Prince Maximillian von Wied-Neuwied spent probably the most time at the Cannonball River, describing what he saw, more than any other explorer or trader to date, and noted significant geological findings there in 1833. 

In 1837, the Húŋkpapȟa camp was struck by an epidemic of smallpox there on the flood plain, the west side of the Missouri River, at the Cannonball River confluence. 

After constructing Fort Rice in the summer of 1864, Gen. Alfred Sully began his punitive campaign against the "Sioux" at the mouth of the Cannonball River, July 29, 1864. 

The historic Cannonball Ranch, established at the same time as Fort Rice, was instrumental in developing the ranching traditions and western lifestyle on the Northern Great Plains. This historic ranch was inducted into the ND Cowboy Hall of Fame in 1999.

None of this is mentioned in the Class III survey report.
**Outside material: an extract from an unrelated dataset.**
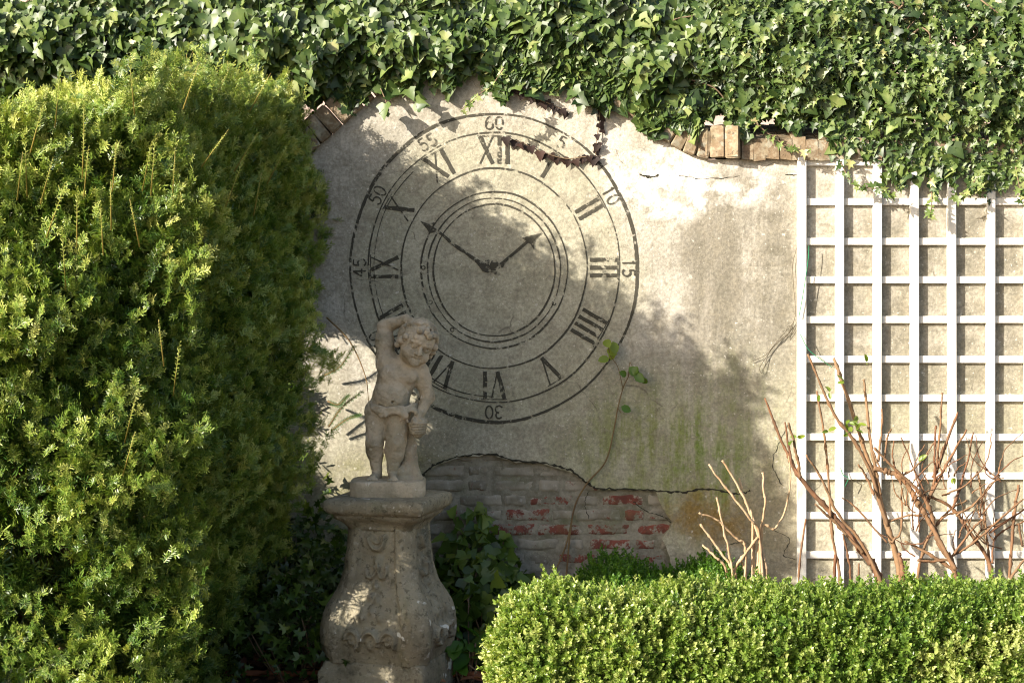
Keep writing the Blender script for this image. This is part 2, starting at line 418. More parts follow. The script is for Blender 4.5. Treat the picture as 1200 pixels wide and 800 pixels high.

Reports are supposed to be exhaustive: "An intensive inventory is a systematic, detailed field inspection done by, or under the direction of professional architectural historians, historians, archeologists, and/or other appropriate specialists." 

The ND SHPO has updated their Cultural Resources Identification, Recording and Evaluation page to reflect their process. "A location of five or fewer artifacts and identified by the archaeologist(s) as representing an area of very limited past activity may be recorded as an isolated find." The Class III Survey Report submitted by Energy Transfer flags over forty artifacts recorded by the survey team in the mouth of the Cannonball area alone.

ND SHPO continues: 
A location of five or fewer artifacts and identified by the archaeologist(s) as representing an area of very limited past activity may be recorded as an isolated find. The map detailing the Dakota Access Pipeline's route where the pipeline is to cross under Lake Oáhe flags fifty artifacts on both sides of the river. I can not publish an image of the map because it may result in "disturbance of the resource."

Site leads refer to resources that lack sufficient information to fully record and complete all necessary data fields on the North Dakota Cultural Resources Survey (NDCRS) site forms. Examples of site leads include: (1) locations recorded from various historic documents, (2) locations reported by a landowner or other non-professional, (3) a location with five or fewer surface visible artifacts which, in the professional judgment of the archaeologist(s), is likely to be a limited surface expression of a former occupation area where most of the artifacts are still buried, and/or (4) locations recorded by a cultural resource specialist outside of their project area(s), and thus not fully recorded. Clearly the Cannonball River is more than a "site lead," with over a dozen native and non-native primary resource documents, and at least two Ph.D.'s who've written about the Cannonball in their works, one a world-renowned archaeologist, and the other won a Pulitzer Prize in 2016 about the Mandan and their earliest record of that historic nation at the Cannonball River. 

These two Ph.D's have found enough material, physical and historical, and most importantly, significant, enough to include data and construct narrative about the Cannonball River Village sites. It's for the ND SHPO to say, "Move along. There's nothing to see here. Please disperse." 

The preliminary evaluation of all cultural resources identified within the study area should be made in sufficient detail to provide an understanding of the historical values that they represent...Only the lead agency and North Dakota State Historic Preservation Office, through consultation, can provide a final determination of eligibility (DOE) on cultural resources in North Dakota. 

The class III survey report has raised no flags. The events mentioned above can be found in various resources at the ND State Archives, ND State Library, the Stanley Ahler collection at the ND SHPO, on the ND Studies website, and as books for sale at the ND Heritage Center and State Museum Gift Store.